Citizenship Resources

  1. Read a transcript or listen to President George W. Bush’s January 2002 State of the Union address (http://www.presidency.ucsb.edu/ws/index.php?pid=29644).What differences and similarities do you discern between how President Bush and President Truman discussed the threat that the nation faced?
  2. Some scholars have argued that the State Department engaged in news management techniques to get the best possible coverage of Truman’s speech and that the press often was a willing accomplice (see, for example, Bostdorff’s book, Proclaiming the Truman Doctrine, Chomsky’s essay “Advance Agent of the Truman Doctrine,” and Ivie’s article “Fire, Flood, and Red Fever”). More recently, critics have taken the news media to task for uncritically covering the George W. Bush administration’s case for the Iraq War and even encouraging the war through their coverage. Locate at least two sources that have critiqued news media coverage of the Iraq War.  Do you think their criticisms are valid?  Why or why not?  What recommendations would you give for improving press coverage of presidential speeches? What, in your opinion, are the best media sources available for becoming a well-informed citizen on such issues?

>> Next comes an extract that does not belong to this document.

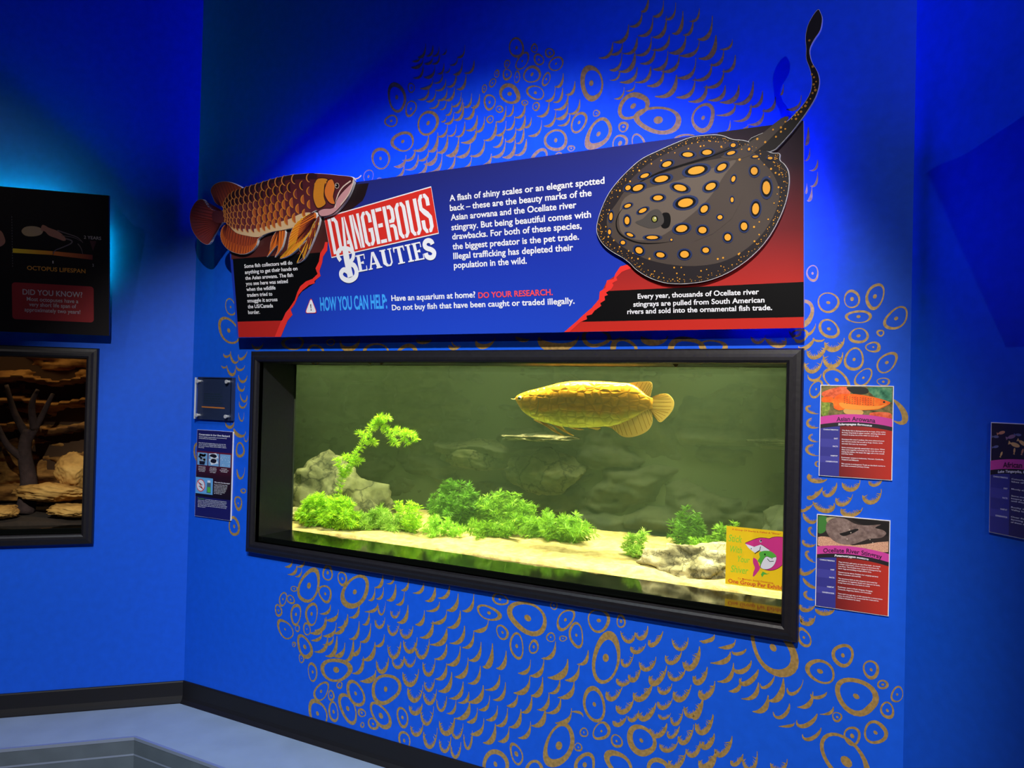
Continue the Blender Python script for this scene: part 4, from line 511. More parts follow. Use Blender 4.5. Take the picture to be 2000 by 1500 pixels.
rock('boulder', 'long dark flat rock slab left of the squared rock in the tank back', (1.03, 0.98, 1.20), (0.26, 0.09, 0.085), BLOCK, 53, cuts=12, rough=.1)
rock('boulder', 'small brownish rock at the foot of the grey boulder beside the glass edge', (0.30, 0.36, 0.875), (0.10, 0.07, 0.045), STONE2, 31, cuts=6)
# water plants
def plant(label, stems, leaf, cols, seed, group, step=.012, per=7, thick=.0016, spread=1.0):
    rr = random.Random(seed); base = stems[0][0]; t = thing('water_plant', label, 'plant', base, group=group); B = Vector(base)
    lb = MB(); sb = MB()
    for st in stems:
        pts = smooth([tuple(p) for p in st], 6, False); pts = [Vector(p) - B for p in pts]
        sb.tube(pts, thick, n=5, rf=lambda q: 1 - .6 * q)
        acc = 0
        for a, c in zip(pts, pts[1:]):
            d = (c - a); L = d.length; acc += L
            if acc < step or L == 0: continue
            acc = 0; d.normalize()
            for k in range(per):
                s = Vector((rr.gauss(0, 1), rr.gauss(0, 1), rr.gauss(0, 1))); s = (s - d * s.dot(d) * .7).normalized(); dirn = (s * spread + d * rr.uniform(0, .8)).normalized(); l = leaf * rr.uniform(.6, 1.15); p0 = c
                for fk in (-.62, -.3, .0, .3, .62):
                    q = (dirn + d.cross(dirn) * fk + Vector((rr.uniform(-.15, .15), rr.uniform(-.15, .15), rr.uniform(-.15, .15)))).normalized(); wv = q.cross(Vector((rr.uniform(-1, 1), rr.uniform(-1, 1), rr.uniform(-1, 1)))).normalized() * leaf * .042
                    mid = p0 + q * l * .55; tip = p0 + q * l; lb.quad([p0, mid - wv, tip, mid + wv], rr.choice((0, 0, 1)))
    lb.build('foliage', cols, t); sb.build('stem', cols[1], t)
    return t
def leafm(name, c):
    if name in MATS: return MATS[name]
    M = mat(name, c, 0.5, spec=0.3); nt = M.node_tree; b = nt.nodes['Principled BSDF']; tl = nt.nodes.new('ShaderNodeBsdfTranslucent'); tl.inputs[0].default_value = (*lin(c), 1); mx = nt.nodes.new('ShaderNodeMixShader'); mx.inputs[0].default_value = 0.35
    nt.links.new(b.outputs[0], mx.inputs[1]); nt.links.new(tl.outputs[0], mx.inputs[2]); nt.links.new(mx.outputs[0], nt.nodes['Material Output'].inputs[0]); return M
YG = [leafm('yellow_green_leaf', (186, 226, 52)), leafm('bright_green_leaf', (140, 200, 46))]
MG = [leafm('mid_green_leaf', (142, 188, 52)), leafm('deep_green_leaf', (100, 150, 40))]
DG = [leafm('dark_green_leaf', (102, 156, 40)), leafm('darker_green_leaf', (70, 118, 30))]
PG = [leafm('pale_green_leaf', (172, 210, 90)), leafm('deeper_pale_green_leaf', (132, 180, 68))]  # two leaf tones, mixed at random
def bush(c, r, n, seed, z0=.862):
    rr = random.Random(seed); o = []
    for k in range(n):
        a = rr.uniform(0, 2 * pi); e = sqrt(rr.random()); tx, ty = c[0] + r[0] * e * cos(a), c[1] + r[1] * e * sin(a); tz = z0 + r[2] * sqrt(max(.08, 1 - e * e)) * rr.uniform(.7, 1.05)
        bx, by = c[0] + .45 * r[0] * e * cos(a), c[1] + .45 * r[1] * e * sin(a)
        o.append([(bx, by, z0 - .005), ((bx + tx) / 2 + rr.uniform(-.02, .02), (by + ty) / 2, z0 + (tz - z0) * .55), (tx, ty, tz)])
    return o
G = 'bushy plants along the tank bottom'
plant('tall bent bright green plant stalk leaning right above the grey boulder', [[(.50, .42, .862), (.545, .42, .95), (.60, .42, 1.09), (.665, .41, 1.18), (.745, .41, 1.285), (.80, .40, 1.365), (.845, .40, 1.352), (.90, .40, 1.335), (.96, .40, 1.335), (1.0, .40, 1.285)],
       [(.60, .42, 1.09), (.585, .41, 1.15), (.56, .41, 1.185)], [(.90, .4, 1.335), (.90, .41, 1.30), (.925, .41, 1.275)], [(.80, .4, 1.36), (.86, .40, 1.395), (.885, .4, 1.40)], [(.745, .41, 1.285), (.705, .41, 1.315)], [(.745, .41, 1.285), (.79, .41, 1.275)], [(.665, .41, 1.18), (.71, .41, 1.175)], [(.66, .41, 1.18), (.625, .41, 1.20)], [(.96, .40, 1.335), (1.02, .40, 1.325), (1.045, .40, 1.30)], [(.60, .42, 1.09), (.64, .41, 1.13)], [(.845, .40, 1.352), (.83, .40, 1.40)]], .031, YG, 1, None, step=.011, per=9)
plant('yellow green bush at the foot of the grey boulder against the glass', bush((.59, .33), (.20, .09, .16), 64, 2), .034, YG, 2, G, per=8)
plant('low pale green bush just right of the grey boulder', bush((.83, .42), (.20, .09, .095), 36, 3), .032, [PG[0], MG[0]], 3, G, per=7)
plant('short upright yellow green sprig between the grey boulder and the dark bush', bush((.98, .44), (.10, .07, .155), 14, 4), .030, YG, 4, G, per=6)
plant('ragged yellow green bush in front of the tall dark green bush', bush((1.16, .46), (.15, .08, .09), 20, 5), .030, [YG[1], PG[0]], 5, G, per=6)
plant('tall dense dark green bush near the middle of the tank', bush((1.08, .70), (.17, .13, .235), 60, 6), .034, DG, 6, G, per=7)
plant('broad mid green bush just right of the tall dark bush', bush((1.36, .70), (.20, .13, .20), 56, 7), .036, MG, 7, G, per=7)
plant('wide pale green bush sloping down to the bare sand', bush((1.66, .66), (.20, .12, .135), 46, 8), .036, [MG[0], PG[1]], 8, G, per=7)
plant('low green bush fringe below the broad mid green bush', bush((1.40, .52), (.18, .07, .075), 24, 9), .030, MG, 9, G, per=6)
plant('small pale green tuft on the sand left of the pitted rock', bush((2.10, .53), (.075, .06, .105), 14, 10), .032, PG, 10, G, per=7)
plant('round green tuft standing highest behind the pitted rock', bush((2.22, .83), (.085, .06, .20), 22, 12), .030, DG, 11, G, per=7)
plant('green tuft behind the pitted rock and beside the yellow sticker', bush((2.40, .78), (.10, .06, .15), 20, 13), .030, MG, 12, G, per=7)
plant('low green sprigs between the round tuft and the pitted rock', bush((2.29, .66), (.07, .05, .085), 10, 14), .028, MG, 13, G, per=6)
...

  3. Despite his affection for the UN, President Truman’s decision to act unilaterally in Greece and Turkey may have set a precedent that encouraged some U.S. presidents to pay their respects to the UN in their speeches but to act unilaterally when it was more expedient to do so. Research two foreign crises that came after 1947 to identify how the U.S. president at the time worked with or around the United Nations.
  4. Some administration figures working on the Truman Doctrine speech (like George Elsey) had high hopes for the United Nations, while others (like Dean Acheson) were extremely skeptical that the UN could ever be an effective tool for world peace. In general, however, public expectations were high. Locate one print source and one electronic source that deal with contemporary American attitudes toward the United Nations.  Have attitudes changed?  If so, how and why?  If not, why not?

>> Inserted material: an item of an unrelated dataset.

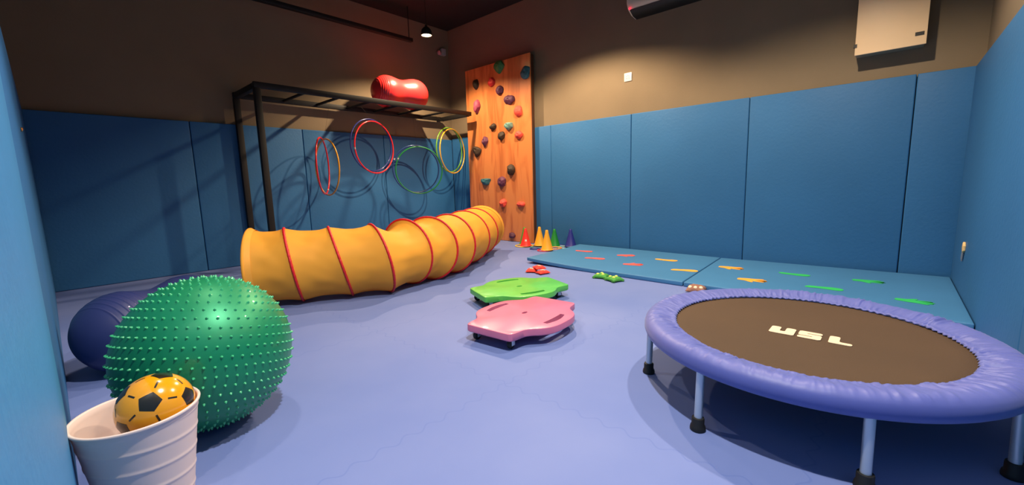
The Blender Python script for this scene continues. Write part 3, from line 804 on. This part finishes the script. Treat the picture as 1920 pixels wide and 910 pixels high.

  5. The Truman Doctrine brought about the U.S. strategy of containment, or the effort to keep communism from expanding. The so-called Bush Doctrine goes beyond containment to justify preemptive action against potential terrorists who might threaten the United States or its interests. Go tohttp://www.dartmouth.edu/~govdocs/iraq.htm for information and primary sources on both doctrines and compare and contrast the Truman and Bush doctrines.
  6. Some critics have argued that a new form of McCarthyism now exists. For example, read actor Tim Robbins’ speech before the National Press Club on April 15, 2003, at http://www.worldnetdaily.com/news/article.asp?ARTICLE_ID=32088. Robbins warns of a “chill wind” threatening freedom of speech in the aftermath of 9/11 and the start of the war in Iraq. Conduct an Internet search on this topic and prepare a report on the ways in which the war on terror may have “chilled” free speech, including not only “free speech zones” and other restrictions on civil liberties under the Patriot Act, but also the climate of heightened patriotism that has often served to intimidate dissenters or made it more difficult for their message to be heard.